New Pliocene Ice Core Data Reveals Unexpectedly Low Greenhouse Gas Levels
Scientists have completed the first direct measurements of atmospheric gases from the late Pliocene epoch, approximately 3 million years ago. This groundbreaking research analyzed air bubbles trapped within 3-million-year-old ice cores extracted from Allan Hills in Antarctica. The Pliocene epoch is characterized by global temperatures estimated to be approximately 1°C warmer than present-day levels and sea levels up to 25 meters higher.
Unexpectedly Low Greenhouse Gas Findings
The study, led by Julia Marks-Peterson of Oregon State University, revealed lower-than-anticipated levels of key greenhouse gases. Carbon dioxide (CO2) was measured at 250 parts per million (ppm), and methane at 507 parts per billion (ppb).
For context, current CO2 levels are significantly higher, and previous indirect estimates for the Pliocene suggested CO2 levels closer to 400 ppm. Modern methane levels are nearly 2000 ppb. During a subsequent cooling period, a minor decrease in CO2 was observed, with no notable changes in methane.
Implications for Climate Sensitivity
These findings carry significant implications, suggesting that Earth's climate system may be more sensitive to changes in greenhouse gas concentrations than previously understood.
Experts like Cristian Proistosescu from the University of Illinois Urbana-Champaign note that lower Pliocene CO2 levels than expected could imply potentially worse future climate change impacts.
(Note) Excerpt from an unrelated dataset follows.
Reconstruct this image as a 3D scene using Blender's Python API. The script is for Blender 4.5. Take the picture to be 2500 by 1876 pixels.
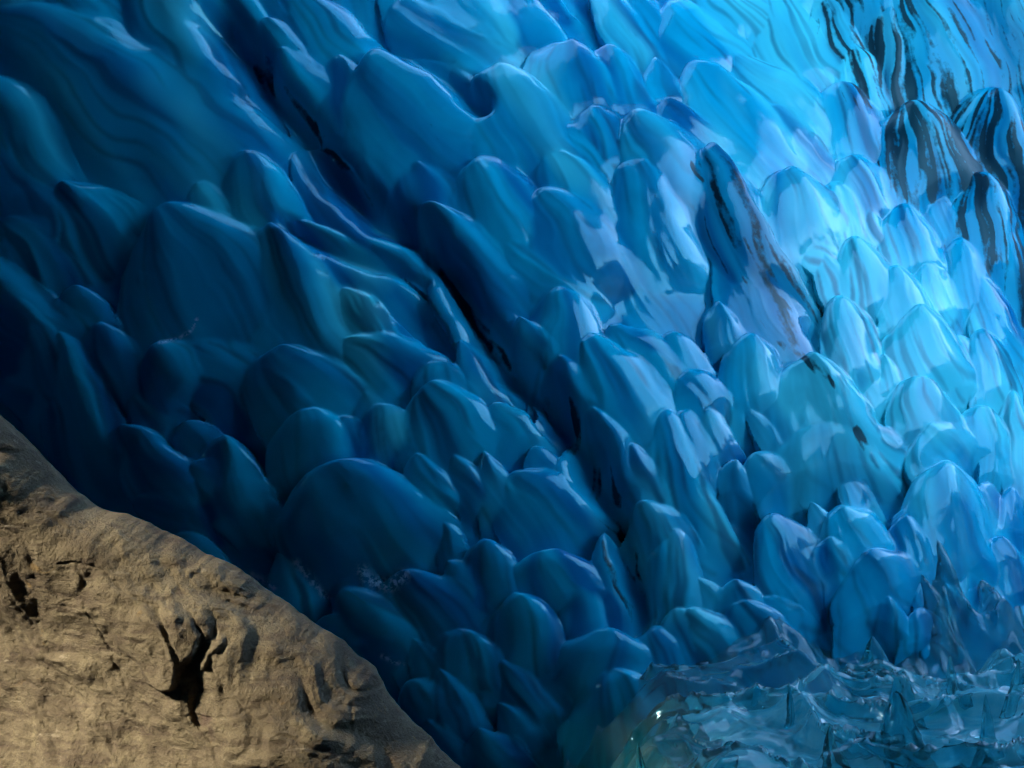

Research Validation and Future Steps
Some researchers advise caution regarding the new data. Tim Naish from Victoria University of Wellington states that more work is needed before these new data can fully inform climate models. Thomas Chalk of the European Center for Research and Education in Environmental Geosciences affirms the CO2 values but highlights the challenge of definitively linking them to specific warm or cold periods due to ice distortion.
The research team plans to compare their results with data from the continuous ice core extracted by the Beyond EPICA group. This step aims to enhance the reliability of their analysis and further validate the findings.